Tuesday, August 23, 2011

FEUDING A-LIST PUNDITS AGREE: PRESIDENT OBAMA IS INFALLIBLE!

I'm somewhat reluctant to get into the latest squabble in the lefty blogosphere, but I'm struck by the fact that both sides, for all their differences, seem to agree on one thing: the president of the United States is incapable of error or failure.

Ezra Klein:

What could Obama have done?

...I've spent a lot of time thinking about ways in which the past few years could have gone differently. I've even come up with a few. But none of them lead to dramatically better outcomes today.

... I've never been able to come up with a realistic scenario in which a lot more got done, the economy is in much better shape, and the president is dramatically more popular today.

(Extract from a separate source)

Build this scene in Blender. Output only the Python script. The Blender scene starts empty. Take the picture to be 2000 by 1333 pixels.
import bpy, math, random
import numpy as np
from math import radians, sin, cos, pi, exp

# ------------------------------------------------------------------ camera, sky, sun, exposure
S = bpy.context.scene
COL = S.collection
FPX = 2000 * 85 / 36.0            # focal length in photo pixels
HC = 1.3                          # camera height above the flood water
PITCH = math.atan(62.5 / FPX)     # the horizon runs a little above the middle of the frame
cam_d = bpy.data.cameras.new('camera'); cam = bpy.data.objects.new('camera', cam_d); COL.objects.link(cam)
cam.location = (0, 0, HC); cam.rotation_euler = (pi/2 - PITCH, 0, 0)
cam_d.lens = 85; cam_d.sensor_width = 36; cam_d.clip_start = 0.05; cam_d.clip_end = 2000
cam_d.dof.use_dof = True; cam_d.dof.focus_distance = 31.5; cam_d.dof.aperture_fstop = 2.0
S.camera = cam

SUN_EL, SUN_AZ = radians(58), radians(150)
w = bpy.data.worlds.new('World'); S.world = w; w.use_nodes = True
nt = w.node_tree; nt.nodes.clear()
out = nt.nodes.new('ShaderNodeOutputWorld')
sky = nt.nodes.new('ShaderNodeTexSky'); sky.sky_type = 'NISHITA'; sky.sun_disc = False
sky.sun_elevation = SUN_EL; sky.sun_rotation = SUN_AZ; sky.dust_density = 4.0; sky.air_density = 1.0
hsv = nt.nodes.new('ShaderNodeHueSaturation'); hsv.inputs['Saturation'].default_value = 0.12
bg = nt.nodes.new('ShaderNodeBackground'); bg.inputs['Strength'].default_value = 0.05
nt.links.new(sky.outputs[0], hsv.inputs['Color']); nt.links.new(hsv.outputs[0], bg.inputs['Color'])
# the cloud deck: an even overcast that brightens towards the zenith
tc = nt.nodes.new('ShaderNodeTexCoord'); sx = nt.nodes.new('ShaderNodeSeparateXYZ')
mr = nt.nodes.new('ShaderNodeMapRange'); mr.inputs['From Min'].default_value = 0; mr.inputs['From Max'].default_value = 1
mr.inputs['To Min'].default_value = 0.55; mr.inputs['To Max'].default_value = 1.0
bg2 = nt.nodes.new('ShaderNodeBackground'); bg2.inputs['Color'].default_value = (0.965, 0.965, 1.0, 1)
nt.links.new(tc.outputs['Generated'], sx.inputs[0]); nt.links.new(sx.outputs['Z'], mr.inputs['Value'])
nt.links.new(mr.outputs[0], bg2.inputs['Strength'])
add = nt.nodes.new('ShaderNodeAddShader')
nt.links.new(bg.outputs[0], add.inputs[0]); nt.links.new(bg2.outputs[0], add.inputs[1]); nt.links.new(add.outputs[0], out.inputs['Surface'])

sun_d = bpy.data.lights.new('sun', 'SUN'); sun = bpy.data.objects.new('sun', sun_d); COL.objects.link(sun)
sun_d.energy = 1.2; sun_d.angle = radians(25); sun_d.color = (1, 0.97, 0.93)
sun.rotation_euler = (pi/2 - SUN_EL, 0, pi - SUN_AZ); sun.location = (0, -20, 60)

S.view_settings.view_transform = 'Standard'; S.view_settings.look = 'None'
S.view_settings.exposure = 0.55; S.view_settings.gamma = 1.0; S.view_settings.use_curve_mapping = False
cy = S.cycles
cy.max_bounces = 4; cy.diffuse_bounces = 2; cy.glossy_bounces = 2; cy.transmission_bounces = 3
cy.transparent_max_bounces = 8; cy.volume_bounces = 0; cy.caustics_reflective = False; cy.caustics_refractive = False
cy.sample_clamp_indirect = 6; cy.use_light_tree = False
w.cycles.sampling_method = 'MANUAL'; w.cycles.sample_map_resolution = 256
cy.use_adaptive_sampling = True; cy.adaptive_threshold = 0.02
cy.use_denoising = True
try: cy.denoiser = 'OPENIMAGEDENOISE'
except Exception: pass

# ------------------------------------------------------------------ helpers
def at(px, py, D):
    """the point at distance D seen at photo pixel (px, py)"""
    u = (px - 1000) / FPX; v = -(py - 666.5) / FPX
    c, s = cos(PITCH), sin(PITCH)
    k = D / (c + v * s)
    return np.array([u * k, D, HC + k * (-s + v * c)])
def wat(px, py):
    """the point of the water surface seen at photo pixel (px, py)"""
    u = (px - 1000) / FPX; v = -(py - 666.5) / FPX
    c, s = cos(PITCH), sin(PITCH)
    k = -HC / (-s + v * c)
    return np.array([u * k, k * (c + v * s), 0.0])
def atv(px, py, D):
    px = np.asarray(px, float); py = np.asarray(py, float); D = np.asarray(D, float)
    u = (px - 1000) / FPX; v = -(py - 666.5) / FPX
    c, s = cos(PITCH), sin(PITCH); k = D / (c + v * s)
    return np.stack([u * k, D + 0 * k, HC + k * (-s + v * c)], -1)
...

...But perhaps I'm missing something obvious. If you have a realistic vision for what an actual president operating in the American political system could have done differently, leave it in comments.


In fact, Klein thinks that Obama's accomplishments as president exceed 100% of what reasonably could have been expected of him:

Indeed, if you had taken me aside in 2008 and sketched out the first three years of Obama’s presidency, I would have thought you were being overoptimistic: an $800 billion stimulus package -- recall that people were only talking in the $200-$300 billion range back then -- followed by near-universal health-care reform, followed by financial regulation, followed by another stimulus (in the 2010 tax deal), followed by the repeal of "don’t ask, don’t tell," followed by the killing of Osama bin Laden and the apparent ousting of Moammar Gaddafi? There was no way. And yet all that did get done.

In opposition to Klein are the deliberatists, led by Glenn Greenwald and Jane Hamsher, whose point of view is summarized by Matt Yglesias:

What an awful lot of people seem to do, however, is look at alleged mistakes early in the administration, assume that they weren't mistakes, reach the conclusion that this proves Obama's nefarious intent, and then assume that absent nefarious intent Obama would be accomplishing tons of awesome new stuff right now.

Either way, the president, we're told, is getting everything he wants that he can possibly get -- he's not failing, he's not falling short, he doesn't lack any negotiating skills or messaging skills or political skills. He's the complete package. He is LeBron.

I look at Klein, Greenwald, and Hamsher and see three people who've taken a trivial enterprise -- blogging -- much further than they probably expected to. Their posts routinely drive debates; they hold forth regularly on TV. In their world, they're successes. And yet at the same time they're powerless -- their entire focus is on the people who run the political system, while they just talk about it.

So it's as if they can't imagine any ability other than absolute ability, any power other than absolute power. They can't seem to imagine that the president might have fallen short in some ways, might have done more (even just a bit more) if he had more skill. To them, that's not possible.